### Short task
Take the listing from its first line through the line that contains "True, h=0.058, dr=UY-0.047-FY)" and please retype those lines exactly, leaving out the pictures.

### Provided data
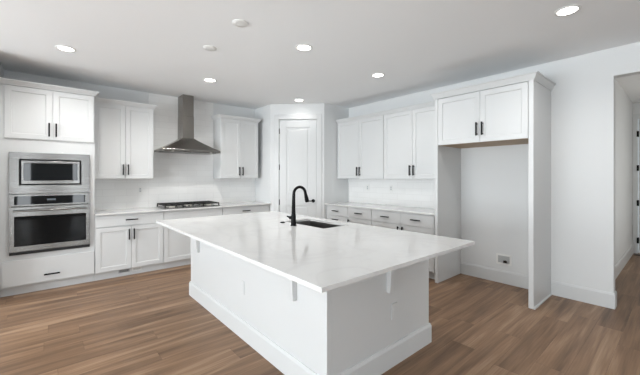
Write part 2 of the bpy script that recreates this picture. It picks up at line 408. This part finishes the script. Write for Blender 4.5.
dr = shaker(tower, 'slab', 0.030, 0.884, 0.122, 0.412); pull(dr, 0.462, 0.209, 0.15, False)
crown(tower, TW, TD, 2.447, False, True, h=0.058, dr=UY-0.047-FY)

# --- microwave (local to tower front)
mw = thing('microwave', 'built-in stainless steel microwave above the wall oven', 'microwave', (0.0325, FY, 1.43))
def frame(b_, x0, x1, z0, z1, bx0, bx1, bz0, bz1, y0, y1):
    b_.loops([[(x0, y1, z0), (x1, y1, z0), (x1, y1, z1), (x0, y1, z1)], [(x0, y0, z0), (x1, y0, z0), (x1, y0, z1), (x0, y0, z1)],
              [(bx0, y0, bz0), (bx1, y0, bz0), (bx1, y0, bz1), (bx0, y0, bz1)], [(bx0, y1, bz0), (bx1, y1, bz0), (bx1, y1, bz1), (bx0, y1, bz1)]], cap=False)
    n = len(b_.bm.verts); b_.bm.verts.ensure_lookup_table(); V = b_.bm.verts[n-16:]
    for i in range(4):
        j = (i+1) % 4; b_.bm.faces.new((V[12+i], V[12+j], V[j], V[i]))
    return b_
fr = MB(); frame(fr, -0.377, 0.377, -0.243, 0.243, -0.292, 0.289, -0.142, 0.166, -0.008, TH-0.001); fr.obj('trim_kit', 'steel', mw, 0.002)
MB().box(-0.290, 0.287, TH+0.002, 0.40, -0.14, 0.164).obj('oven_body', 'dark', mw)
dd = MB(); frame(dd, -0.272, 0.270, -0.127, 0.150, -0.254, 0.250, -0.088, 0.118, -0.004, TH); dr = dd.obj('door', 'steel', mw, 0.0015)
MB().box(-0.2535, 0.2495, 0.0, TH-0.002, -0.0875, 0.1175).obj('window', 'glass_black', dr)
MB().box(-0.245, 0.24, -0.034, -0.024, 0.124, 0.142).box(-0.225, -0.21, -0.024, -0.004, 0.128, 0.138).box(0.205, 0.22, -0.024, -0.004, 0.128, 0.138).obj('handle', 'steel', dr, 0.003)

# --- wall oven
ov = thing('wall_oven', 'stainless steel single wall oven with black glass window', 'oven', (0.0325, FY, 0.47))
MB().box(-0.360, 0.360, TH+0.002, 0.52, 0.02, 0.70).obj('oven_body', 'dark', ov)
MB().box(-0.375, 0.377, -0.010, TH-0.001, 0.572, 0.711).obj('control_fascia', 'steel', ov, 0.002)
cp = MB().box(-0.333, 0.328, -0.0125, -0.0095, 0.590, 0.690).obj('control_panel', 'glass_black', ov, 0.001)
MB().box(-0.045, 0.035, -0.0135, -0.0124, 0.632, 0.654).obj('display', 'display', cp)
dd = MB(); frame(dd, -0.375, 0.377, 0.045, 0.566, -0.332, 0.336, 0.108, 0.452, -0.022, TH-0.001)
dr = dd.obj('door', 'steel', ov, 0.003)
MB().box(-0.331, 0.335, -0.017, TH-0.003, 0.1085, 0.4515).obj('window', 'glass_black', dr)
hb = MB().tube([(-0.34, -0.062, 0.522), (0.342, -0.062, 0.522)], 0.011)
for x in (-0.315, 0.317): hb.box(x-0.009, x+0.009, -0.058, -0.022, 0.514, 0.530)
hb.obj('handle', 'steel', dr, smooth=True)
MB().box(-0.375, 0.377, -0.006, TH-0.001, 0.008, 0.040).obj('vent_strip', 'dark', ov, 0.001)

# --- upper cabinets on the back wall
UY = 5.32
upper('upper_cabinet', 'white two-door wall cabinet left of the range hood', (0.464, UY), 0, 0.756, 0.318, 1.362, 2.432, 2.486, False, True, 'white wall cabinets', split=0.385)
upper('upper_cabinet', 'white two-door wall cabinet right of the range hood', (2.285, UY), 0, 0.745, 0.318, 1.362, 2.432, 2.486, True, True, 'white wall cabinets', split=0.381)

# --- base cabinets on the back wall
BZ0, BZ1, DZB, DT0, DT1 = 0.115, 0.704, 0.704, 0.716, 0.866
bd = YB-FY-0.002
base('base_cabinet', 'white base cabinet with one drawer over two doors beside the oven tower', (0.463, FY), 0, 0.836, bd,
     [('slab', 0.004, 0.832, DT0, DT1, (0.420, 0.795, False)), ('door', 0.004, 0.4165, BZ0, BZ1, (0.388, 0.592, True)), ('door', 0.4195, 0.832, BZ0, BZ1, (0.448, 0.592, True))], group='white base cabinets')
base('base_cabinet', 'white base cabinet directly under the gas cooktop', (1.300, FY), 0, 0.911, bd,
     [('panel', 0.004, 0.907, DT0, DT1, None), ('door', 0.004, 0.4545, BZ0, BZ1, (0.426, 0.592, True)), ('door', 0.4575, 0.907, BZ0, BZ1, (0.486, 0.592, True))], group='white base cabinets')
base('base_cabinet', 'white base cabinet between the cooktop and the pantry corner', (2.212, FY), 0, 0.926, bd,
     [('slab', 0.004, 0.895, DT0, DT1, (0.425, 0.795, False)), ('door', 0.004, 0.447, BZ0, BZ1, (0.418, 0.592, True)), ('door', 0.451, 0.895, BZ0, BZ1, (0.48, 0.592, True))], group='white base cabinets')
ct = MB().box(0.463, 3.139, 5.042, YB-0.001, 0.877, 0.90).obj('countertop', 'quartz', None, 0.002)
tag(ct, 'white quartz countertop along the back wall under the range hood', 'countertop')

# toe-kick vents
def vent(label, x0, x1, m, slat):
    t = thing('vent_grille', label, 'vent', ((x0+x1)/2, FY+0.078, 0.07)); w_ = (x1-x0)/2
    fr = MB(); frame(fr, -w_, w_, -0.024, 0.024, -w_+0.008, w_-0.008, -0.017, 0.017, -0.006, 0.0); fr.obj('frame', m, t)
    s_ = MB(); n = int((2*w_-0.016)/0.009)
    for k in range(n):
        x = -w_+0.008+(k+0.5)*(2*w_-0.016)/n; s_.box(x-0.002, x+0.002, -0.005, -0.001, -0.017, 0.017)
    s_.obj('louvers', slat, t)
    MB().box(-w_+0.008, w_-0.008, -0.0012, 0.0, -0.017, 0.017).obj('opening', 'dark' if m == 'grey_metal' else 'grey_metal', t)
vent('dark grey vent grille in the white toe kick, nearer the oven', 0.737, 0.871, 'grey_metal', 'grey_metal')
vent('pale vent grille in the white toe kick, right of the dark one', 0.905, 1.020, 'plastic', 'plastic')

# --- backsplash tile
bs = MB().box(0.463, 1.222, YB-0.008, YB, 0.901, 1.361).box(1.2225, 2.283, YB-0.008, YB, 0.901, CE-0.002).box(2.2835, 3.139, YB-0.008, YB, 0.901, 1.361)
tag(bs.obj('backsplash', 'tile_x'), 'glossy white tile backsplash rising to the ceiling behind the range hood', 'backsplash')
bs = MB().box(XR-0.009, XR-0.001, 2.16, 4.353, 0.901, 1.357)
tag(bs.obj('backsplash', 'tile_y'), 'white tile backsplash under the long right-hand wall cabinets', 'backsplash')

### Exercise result
Write part 2 of the bpy script that recreates this picture. It picks up at line 408. This part finishes the script. Write for Blender 4.5.
dr = shaker(tower, 'slab', 0.030, 0.884, 0.122, 0.412); pull(dr, 0.462, 0.209, 0.15, False)
crown(tower, TW, TD, 2.447, False, True, h=0.058, dr=UY-0.047-FY)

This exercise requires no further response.